I’ve been vegan, vegetarian, and now pescatarian, but for the majority of my life, up until around fourth grade, I ate meat. I’ve always been passionate about animal rights, but two of my favorite foods, prior to my pescetarianism, were chicken noodle soup and bacon. I had attempted multiple to try being vegetarian, but with my family still eating meat it proved as too much of a challenge for me. I felt in my heart that I might not be doing what is moral by eating animals, but I justified it because meat tasted good, and there was no one to set an example for me. Eventually, it was time for my family and I to face the truth. My parents watched a horrifying video about animals bred for slaughter and that was the breaking point.
After the immediate decision to become vegetarian, I found myself faced with a moral dilemma between myself and everyone else. Amongst my immediate family, the choice is simple; I don’t eat meat because they don’t either, and I feel that choosing to not eat animals falls along the lines of my moral beliefs. I don’t feel the need to “fit in”, and as a family, we share similar views.
I know many people who chose to eat meat; people I look up to (such as Temple Grandin and Ian Somerhalder), friends, and other family members not living in my household. In my family, I’m the leading animal rights advocate, but I’m also a moral relativist, perhaps because of my middle school which taught me to always be open to other people’s perspective. I’ve found myself torn and confused. If so many other people that I know are kind people, some of whom are also passionate animal activists, can justify eating animals, then why can’t I? Perhaps, if our life style was more like the Native Americans where animals weren’t bred solely for slaughter and treated in such inhumane ways (not always, but it can’t be guaranteed) then I would eat meat.
Outside of my family, I feel more conscientious about my pescetarianism and how people view me for it. Although some may admire me, I worry that people may prejudge me because of some stigmas around pescetarianism or vegetarianism. For example, I would never end a friendship simply because my friend eats meat because I understand that while I can offer my advice, I can’t force anyone to do anything. Also, unlike the word vegetarianism (vega) might suggest, I’m not limited by my food options. There are many foods I can still eat, and I don’t just eat salad.

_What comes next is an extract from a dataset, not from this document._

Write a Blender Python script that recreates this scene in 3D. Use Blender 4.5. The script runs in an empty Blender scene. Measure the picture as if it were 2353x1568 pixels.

I’ve had many conversations with my family and done some research, and I’ve begun to realize that even while I don’t judge people as good or bad for eating meat, I don’t need to agree with their choices.
From a utilitarian point of view, I’m choosing to not eat meat in order to bring myself pleasure that I’m not hurting animals but also to escape the pain of guilt. Although my choice of being vegetarian agrees with the part of utilitarianism that says everyone is the same, vegetarianism does not agree that the ends justify the means (killing animals that have been treated in cruel ways).
I now understand that I can’t rely on others to define what I think is moral because they’re not me. Instead of worrying what people will think, I should be confident in who I am–an animal rights activist because people tend admire people who are confident in themselves.